Copy exactly the lines from the one containing "None, patch=0.05, trans=0.1)" to the one containing "def TZ(py, d): return", both lines included, and nothing else.

* begin Entries *

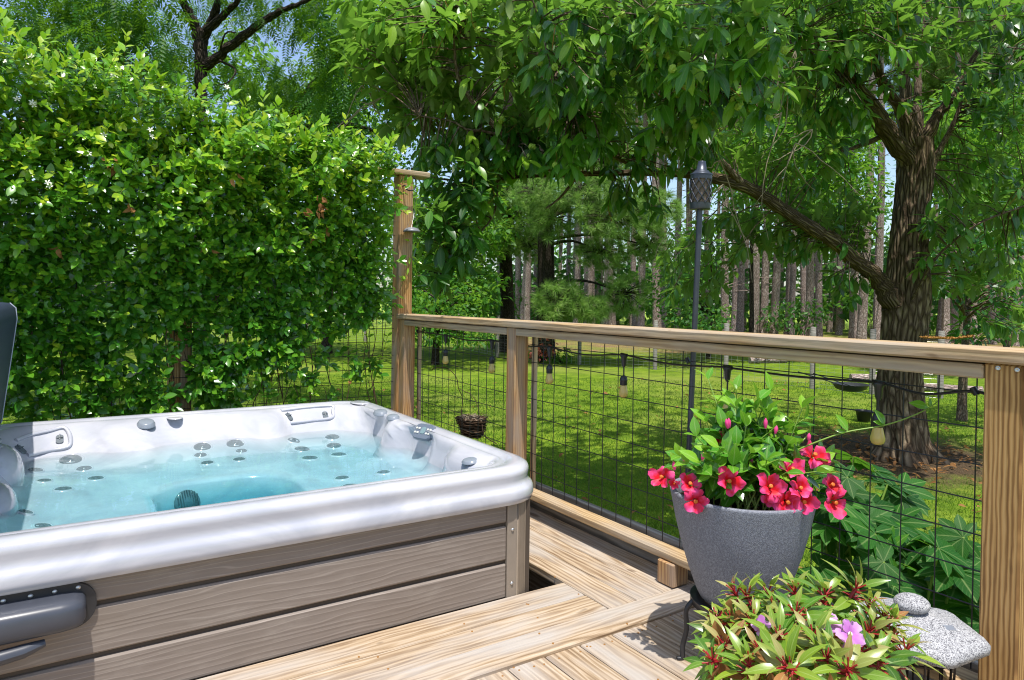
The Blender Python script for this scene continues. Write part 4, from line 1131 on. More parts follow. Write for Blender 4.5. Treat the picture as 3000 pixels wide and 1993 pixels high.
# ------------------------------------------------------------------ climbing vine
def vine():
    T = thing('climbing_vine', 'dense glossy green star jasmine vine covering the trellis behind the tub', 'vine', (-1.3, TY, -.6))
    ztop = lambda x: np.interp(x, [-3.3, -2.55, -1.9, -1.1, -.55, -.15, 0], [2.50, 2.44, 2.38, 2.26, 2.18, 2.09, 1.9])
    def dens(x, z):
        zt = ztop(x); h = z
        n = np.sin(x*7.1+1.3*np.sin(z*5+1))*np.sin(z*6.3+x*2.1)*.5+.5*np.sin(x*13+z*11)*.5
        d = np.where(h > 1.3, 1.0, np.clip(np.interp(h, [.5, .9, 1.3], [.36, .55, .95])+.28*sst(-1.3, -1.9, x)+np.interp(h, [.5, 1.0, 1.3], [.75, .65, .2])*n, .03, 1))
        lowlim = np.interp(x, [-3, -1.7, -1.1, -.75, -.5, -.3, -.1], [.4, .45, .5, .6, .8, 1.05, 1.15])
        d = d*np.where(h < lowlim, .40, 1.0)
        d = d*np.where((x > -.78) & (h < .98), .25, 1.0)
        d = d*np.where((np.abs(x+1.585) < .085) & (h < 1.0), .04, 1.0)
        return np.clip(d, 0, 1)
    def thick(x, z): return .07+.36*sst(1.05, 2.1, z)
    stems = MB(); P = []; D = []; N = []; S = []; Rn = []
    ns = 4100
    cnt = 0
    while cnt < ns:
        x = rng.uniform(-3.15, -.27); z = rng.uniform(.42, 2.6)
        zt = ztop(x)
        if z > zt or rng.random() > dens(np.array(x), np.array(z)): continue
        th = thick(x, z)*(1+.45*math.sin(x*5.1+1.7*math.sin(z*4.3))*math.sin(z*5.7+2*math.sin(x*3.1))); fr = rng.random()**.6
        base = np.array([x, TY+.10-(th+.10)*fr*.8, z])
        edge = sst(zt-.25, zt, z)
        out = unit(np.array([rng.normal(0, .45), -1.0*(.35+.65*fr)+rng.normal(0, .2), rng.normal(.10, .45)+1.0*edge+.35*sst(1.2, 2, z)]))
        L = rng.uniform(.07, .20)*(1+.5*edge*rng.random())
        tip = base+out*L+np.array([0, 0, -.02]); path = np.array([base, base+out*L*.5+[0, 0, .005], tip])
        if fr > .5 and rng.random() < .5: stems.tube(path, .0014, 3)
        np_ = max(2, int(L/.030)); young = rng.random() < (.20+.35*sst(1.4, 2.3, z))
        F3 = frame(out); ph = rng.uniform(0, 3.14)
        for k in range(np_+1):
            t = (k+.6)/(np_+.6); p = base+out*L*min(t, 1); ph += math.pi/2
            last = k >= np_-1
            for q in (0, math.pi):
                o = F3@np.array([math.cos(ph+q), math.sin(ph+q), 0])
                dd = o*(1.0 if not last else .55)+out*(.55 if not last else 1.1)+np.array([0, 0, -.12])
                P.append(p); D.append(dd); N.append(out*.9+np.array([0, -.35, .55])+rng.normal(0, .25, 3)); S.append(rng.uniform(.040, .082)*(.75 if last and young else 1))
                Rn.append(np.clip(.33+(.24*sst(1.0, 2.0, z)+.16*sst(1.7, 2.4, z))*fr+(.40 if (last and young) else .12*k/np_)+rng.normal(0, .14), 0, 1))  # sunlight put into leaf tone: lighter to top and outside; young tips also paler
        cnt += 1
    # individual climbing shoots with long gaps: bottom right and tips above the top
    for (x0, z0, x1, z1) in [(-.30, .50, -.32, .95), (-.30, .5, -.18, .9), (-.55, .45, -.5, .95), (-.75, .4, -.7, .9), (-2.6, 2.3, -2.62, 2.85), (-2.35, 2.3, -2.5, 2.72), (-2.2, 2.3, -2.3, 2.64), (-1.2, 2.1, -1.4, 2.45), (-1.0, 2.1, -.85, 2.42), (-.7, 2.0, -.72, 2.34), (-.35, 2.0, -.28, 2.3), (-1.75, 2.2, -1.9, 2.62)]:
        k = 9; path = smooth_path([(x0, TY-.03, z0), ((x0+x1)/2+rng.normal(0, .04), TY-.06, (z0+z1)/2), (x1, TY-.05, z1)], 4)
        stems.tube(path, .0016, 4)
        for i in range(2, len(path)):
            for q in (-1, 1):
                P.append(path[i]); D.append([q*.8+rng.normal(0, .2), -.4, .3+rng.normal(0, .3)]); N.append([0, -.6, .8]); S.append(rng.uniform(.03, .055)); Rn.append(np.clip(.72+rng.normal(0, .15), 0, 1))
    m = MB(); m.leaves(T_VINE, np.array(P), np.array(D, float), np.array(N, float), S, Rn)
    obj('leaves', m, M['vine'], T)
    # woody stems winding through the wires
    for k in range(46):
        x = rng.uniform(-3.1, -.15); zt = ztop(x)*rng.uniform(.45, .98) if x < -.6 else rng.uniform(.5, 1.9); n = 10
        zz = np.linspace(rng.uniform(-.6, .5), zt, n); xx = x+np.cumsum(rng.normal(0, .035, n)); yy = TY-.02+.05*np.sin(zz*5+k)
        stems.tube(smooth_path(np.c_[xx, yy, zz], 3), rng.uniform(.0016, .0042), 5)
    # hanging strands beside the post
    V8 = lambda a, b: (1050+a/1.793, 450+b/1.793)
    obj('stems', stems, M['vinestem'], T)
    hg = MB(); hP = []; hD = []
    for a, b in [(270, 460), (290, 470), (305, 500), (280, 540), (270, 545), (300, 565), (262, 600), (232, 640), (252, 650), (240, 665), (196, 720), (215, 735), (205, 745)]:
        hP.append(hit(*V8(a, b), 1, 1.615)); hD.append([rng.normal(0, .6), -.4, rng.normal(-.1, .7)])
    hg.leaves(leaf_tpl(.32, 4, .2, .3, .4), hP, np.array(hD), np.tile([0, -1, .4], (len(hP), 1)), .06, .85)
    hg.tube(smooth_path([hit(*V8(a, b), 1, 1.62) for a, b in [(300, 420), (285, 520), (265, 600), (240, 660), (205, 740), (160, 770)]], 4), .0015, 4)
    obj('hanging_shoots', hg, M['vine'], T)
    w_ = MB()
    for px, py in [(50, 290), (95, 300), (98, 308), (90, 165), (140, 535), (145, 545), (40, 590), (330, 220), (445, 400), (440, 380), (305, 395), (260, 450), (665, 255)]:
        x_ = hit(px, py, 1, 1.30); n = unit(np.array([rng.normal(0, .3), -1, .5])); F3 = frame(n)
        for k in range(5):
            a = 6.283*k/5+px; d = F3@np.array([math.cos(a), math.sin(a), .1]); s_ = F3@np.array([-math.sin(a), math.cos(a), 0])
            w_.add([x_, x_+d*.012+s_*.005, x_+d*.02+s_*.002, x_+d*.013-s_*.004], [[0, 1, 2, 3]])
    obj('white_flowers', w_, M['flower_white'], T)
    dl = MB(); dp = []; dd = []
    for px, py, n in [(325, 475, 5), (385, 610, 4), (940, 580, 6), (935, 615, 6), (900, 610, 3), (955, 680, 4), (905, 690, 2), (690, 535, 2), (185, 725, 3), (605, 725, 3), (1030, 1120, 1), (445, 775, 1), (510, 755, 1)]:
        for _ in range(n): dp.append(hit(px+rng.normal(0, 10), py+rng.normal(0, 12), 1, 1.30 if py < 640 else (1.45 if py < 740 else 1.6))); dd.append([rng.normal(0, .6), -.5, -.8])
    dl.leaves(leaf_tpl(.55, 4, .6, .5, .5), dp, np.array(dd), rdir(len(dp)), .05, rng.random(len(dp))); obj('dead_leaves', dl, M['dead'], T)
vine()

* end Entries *
* begin Entries *

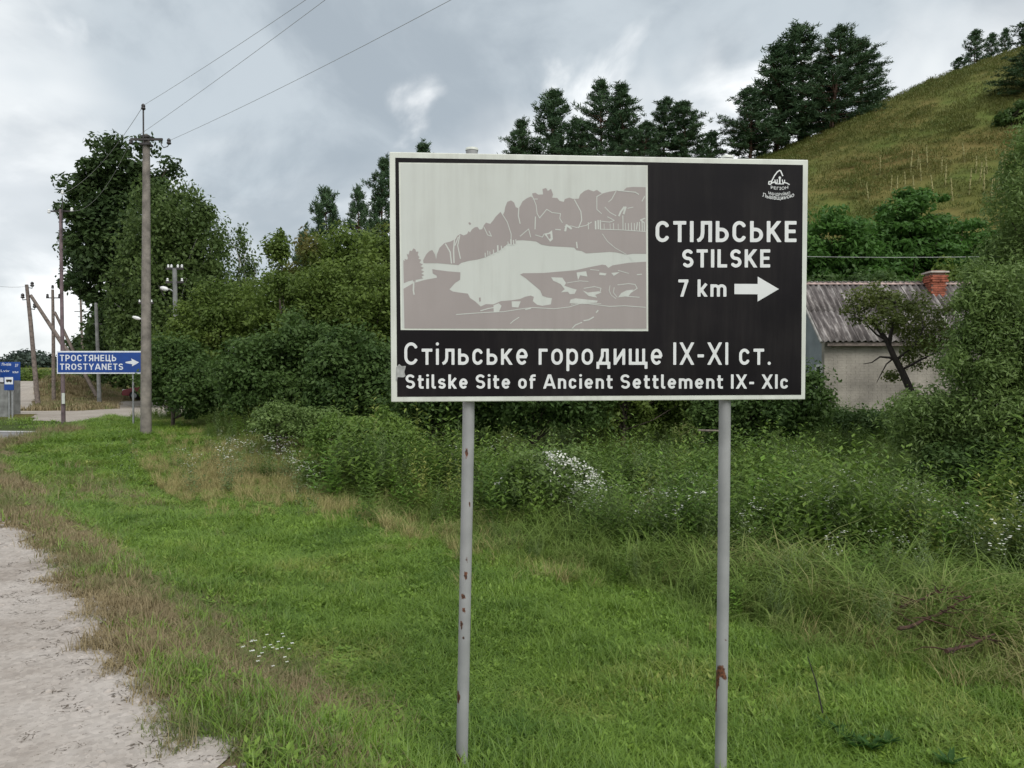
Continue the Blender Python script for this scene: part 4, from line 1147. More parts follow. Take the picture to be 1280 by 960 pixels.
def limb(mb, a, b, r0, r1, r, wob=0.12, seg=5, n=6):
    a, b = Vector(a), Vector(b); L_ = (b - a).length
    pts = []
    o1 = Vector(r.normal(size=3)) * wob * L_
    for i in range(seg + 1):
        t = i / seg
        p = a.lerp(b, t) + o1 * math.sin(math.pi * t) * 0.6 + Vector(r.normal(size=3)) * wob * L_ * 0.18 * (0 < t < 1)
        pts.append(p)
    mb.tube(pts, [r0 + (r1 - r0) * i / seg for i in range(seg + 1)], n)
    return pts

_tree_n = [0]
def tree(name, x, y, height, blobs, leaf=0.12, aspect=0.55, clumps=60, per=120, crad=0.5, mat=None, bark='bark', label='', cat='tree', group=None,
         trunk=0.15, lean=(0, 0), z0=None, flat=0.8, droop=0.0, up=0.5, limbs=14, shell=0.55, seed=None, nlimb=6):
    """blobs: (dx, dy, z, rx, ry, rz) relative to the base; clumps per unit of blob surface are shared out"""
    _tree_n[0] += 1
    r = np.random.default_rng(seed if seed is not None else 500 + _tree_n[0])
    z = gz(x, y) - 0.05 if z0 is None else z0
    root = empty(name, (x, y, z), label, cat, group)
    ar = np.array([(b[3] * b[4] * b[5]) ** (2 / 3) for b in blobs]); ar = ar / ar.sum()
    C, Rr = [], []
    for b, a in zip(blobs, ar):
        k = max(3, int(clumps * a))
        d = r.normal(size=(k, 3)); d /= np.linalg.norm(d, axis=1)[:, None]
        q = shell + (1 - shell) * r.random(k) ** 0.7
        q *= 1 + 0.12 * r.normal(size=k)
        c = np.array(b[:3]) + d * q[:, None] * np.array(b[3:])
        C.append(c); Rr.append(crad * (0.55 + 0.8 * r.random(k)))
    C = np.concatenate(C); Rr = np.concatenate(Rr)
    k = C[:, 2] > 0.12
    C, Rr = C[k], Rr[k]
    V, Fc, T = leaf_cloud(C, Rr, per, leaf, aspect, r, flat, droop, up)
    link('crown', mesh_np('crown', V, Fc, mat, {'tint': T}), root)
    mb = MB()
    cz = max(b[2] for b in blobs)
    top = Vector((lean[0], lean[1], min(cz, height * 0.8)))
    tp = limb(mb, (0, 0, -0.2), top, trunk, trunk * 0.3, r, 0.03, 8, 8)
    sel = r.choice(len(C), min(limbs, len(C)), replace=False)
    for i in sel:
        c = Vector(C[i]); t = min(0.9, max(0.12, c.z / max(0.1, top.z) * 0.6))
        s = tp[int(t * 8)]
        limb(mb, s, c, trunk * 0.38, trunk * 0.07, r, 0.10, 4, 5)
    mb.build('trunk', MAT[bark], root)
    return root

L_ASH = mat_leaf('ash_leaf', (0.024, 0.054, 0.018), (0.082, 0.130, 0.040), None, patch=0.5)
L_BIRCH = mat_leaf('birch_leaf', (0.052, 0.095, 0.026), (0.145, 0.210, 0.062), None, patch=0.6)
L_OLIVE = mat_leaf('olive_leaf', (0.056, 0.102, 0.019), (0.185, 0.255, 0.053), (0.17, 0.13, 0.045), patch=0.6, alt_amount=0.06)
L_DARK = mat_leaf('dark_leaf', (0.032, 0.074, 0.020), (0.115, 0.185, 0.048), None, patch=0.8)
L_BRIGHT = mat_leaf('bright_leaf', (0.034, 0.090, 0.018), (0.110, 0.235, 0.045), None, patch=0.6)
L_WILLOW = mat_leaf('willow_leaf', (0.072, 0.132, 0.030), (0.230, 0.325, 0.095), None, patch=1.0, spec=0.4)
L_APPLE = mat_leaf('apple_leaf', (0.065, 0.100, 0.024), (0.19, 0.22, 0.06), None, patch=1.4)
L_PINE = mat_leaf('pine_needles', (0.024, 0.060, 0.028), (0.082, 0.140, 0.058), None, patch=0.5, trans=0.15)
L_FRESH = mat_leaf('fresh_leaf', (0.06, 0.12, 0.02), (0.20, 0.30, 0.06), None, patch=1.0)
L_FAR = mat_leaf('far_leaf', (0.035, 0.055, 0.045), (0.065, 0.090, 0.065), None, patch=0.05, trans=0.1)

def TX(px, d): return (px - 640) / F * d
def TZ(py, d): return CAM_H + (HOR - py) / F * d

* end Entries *

▶ [Problem solution]
L_FAR = mat_leaf('far_leaf', (0.035, 0.055, 0.045), (0.065, 0.090, 0.065), None, patch=0.05, trans=0.1)

def TX(px, d): return (px - 640) / F * d
def TZ(py, d): return CAM_H + (HOR - py) / F * d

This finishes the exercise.